Early Tuesday, the data published by the UK’s Office for National Statistics (ONS) showed that the ILO Unemployment Rate held steady at 4.3% in the three months to October, as expected. In this period, Employment Change was up by 173,000, while annual wage inflation, as measured by the Average Earnings Excluding Bonus, rose to 5.2% from 4.9%.
Although the negative shift seen in risk mood helps the US Dollar gather strength in the European session, GBP/USD manages to hold its ground following the labor market data.
In the second half of the day, the US Census Bureau will publish Retail Sales data for November, which is expected to post an increase of 0.5% on a monthly basis following the 0.4% growth recorded in October. Ahead of the Federal Reserve’s (Fed) monetary policy announcements, however, the market reaction to this data could remain short-lived. In case Wall Street’s main indexes turn south after the opening bell, the USD could continue to outperform its rivals and cap GBP/USD’s upside.
In the European morning on Wednesday, the UK’s ONS will release the Consumer Price Index (CPI) data for November.
GBP/USD Technical Analysis
The Relative Strength Index (RSI) indicator on the 4-hour chart stays slightly above 50, reflecting sellers’ hesitancy. In case GBP/USD confirms 1.2700 (100-period Simple Moving Average (SMA), Fibonacci 38.2% retracement of the latest downtrend) as support, it could face the next resistance at 1.2730 (200-period SMA) before 1.2750 (Fibonacci 50% retracement).
Looking south, first support could be spotted at 1.2660 (20-period SMA) ahead of 1.2620 (Fibonacci 23.6% retracement).
Pound Sterling FAQs
The Pound Sterling (GBP) is the oldest currency in the world (886 AD) and the official currency of the United Kingdom. It is the fourth most traded unit for foreign exchange (FX) in the world, accounting for 12% of all transactions, averaging $630 billion a day, according to 2022 data. Its key trading pairs are GBP/USD, also known as ‘Cable’, which accounts for 11% of FX, GBP/JPY, or the ‘Dragon’ as it is known by traders (3%), and EUR/GBP (2%). The Pound Sterling is issued by the Bank of England (BoE).

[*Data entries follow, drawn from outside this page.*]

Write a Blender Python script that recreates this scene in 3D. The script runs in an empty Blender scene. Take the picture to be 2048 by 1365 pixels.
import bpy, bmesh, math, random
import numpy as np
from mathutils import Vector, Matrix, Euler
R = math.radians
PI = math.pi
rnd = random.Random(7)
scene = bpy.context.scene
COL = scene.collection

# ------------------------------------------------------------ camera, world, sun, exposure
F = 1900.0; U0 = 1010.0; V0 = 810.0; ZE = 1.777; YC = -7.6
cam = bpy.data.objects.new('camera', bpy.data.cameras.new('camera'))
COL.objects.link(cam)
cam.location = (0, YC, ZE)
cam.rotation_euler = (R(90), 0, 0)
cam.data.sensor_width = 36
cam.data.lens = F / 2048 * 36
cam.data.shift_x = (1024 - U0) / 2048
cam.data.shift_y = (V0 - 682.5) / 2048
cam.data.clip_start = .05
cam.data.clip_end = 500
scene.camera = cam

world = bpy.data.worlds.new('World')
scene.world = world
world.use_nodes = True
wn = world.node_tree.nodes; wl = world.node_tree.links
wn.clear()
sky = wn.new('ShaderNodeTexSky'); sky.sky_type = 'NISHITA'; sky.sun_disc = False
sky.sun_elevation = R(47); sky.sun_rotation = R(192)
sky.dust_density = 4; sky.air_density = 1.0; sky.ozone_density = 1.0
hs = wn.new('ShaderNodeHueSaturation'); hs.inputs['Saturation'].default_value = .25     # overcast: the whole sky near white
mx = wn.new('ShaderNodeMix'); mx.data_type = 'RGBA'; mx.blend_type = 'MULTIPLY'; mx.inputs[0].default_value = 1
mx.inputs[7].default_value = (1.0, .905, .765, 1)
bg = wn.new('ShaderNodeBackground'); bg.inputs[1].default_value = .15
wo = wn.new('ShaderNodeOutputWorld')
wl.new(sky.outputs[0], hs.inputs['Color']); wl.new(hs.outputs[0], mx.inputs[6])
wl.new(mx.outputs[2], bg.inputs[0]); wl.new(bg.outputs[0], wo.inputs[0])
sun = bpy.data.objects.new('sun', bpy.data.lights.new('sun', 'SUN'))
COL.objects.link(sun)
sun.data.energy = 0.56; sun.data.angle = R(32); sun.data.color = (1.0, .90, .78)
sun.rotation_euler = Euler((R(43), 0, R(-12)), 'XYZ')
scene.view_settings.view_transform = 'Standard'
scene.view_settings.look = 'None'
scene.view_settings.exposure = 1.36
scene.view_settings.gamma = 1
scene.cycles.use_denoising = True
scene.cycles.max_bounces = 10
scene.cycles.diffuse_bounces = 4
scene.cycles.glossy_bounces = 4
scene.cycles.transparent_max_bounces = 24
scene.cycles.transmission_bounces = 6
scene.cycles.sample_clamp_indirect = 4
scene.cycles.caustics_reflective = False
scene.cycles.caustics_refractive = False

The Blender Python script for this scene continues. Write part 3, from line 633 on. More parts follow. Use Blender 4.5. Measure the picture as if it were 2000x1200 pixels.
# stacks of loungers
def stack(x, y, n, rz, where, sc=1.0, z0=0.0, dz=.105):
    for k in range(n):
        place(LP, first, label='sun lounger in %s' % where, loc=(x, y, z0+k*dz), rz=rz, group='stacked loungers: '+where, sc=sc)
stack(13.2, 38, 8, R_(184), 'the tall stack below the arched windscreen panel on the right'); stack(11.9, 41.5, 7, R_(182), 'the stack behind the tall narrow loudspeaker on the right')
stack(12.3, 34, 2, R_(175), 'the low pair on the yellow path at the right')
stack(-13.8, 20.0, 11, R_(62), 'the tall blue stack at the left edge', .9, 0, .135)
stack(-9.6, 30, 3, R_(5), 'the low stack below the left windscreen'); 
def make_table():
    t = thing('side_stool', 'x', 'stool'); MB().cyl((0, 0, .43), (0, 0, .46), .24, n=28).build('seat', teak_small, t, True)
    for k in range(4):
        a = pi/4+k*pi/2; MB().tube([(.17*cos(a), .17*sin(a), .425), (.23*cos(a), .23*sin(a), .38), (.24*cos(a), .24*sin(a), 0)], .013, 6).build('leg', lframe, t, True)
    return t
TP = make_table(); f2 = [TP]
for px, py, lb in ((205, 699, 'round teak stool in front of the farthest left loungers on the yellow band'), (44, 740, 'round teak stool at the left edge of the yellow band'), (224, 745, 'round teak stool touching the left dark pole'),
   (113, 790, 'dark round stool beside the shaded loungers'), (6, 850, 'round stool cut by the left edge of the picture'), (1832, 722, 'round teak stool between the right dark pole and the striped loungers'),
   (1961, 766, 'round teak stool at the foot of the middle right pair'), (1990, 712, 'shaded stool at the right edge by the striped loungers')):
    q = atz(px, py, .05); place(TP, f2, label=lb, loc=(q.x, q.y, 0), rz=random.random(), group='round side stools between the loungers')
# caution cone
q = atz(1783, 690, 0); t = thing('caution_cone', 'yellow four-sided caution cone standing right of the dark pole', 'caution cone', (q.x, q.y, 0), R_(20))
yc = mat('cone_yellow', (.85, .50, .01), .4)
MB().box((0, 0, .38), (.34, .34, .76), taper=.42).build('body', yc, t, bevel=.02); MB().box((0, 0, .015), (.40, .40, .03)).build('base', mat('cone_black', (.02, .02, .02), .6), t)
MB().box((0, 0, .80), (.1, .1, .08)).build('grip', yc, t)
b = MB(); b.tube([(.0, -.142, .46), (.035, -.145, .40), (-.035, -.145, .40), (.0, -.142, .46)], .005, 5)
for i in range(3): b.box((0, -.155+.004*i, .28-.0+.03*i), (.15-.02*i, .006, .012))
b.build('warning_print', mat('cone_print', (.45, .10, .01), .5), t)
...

The single most important factor influencing the value of the Pound Sterling is monetary policy decided by the Bank of England. The BoE bases its decisions on whether it has achieved its primary goal of “price stability” – a steady inflation rate of around 2%. Its primary tool for achieving this is the adjustment of interest rates. When inflation is too high, the BoE will try to rein it in by raising interest rates, making it more expensive for people and businesses to access credit. This is generally positive for GBP, as higher interest rates make the UK a more attractive place for global investors to park their money. When inflation falls too low it is a sign economic growth is slowing. In this scenario, the BoE will consider lowering interest rates to cheapen credit so businesses will borrow more to invest in growth-generating projects.
Data releases gauge the health of the economy and can impact the value of the Pound Sterling. Indicators such as GDP, Manufacturing and Services PMIs, and employment can all influence the direction of the GBP. A strong economy is good for Sterling. Not only does it attract more foreign investment but it may encourage the BoE to put up interest rates, which will directly strengthen GBP. Otherwise, if economic data is weak, the Pound Sterling is likely to fall.
Another significant data release for the Pound Sterling is the Trade Balance. This indicator measures the difference between what a country earns from its exports and what it spends on imports over a given period. If a country produces highly sought-after exports, its currency will benefit purely from the extra demand created from foreign buyers seeking to purchase these goods. Therefore, a positive net Trade Balance strengthens a currency and vice versa for a negative balance.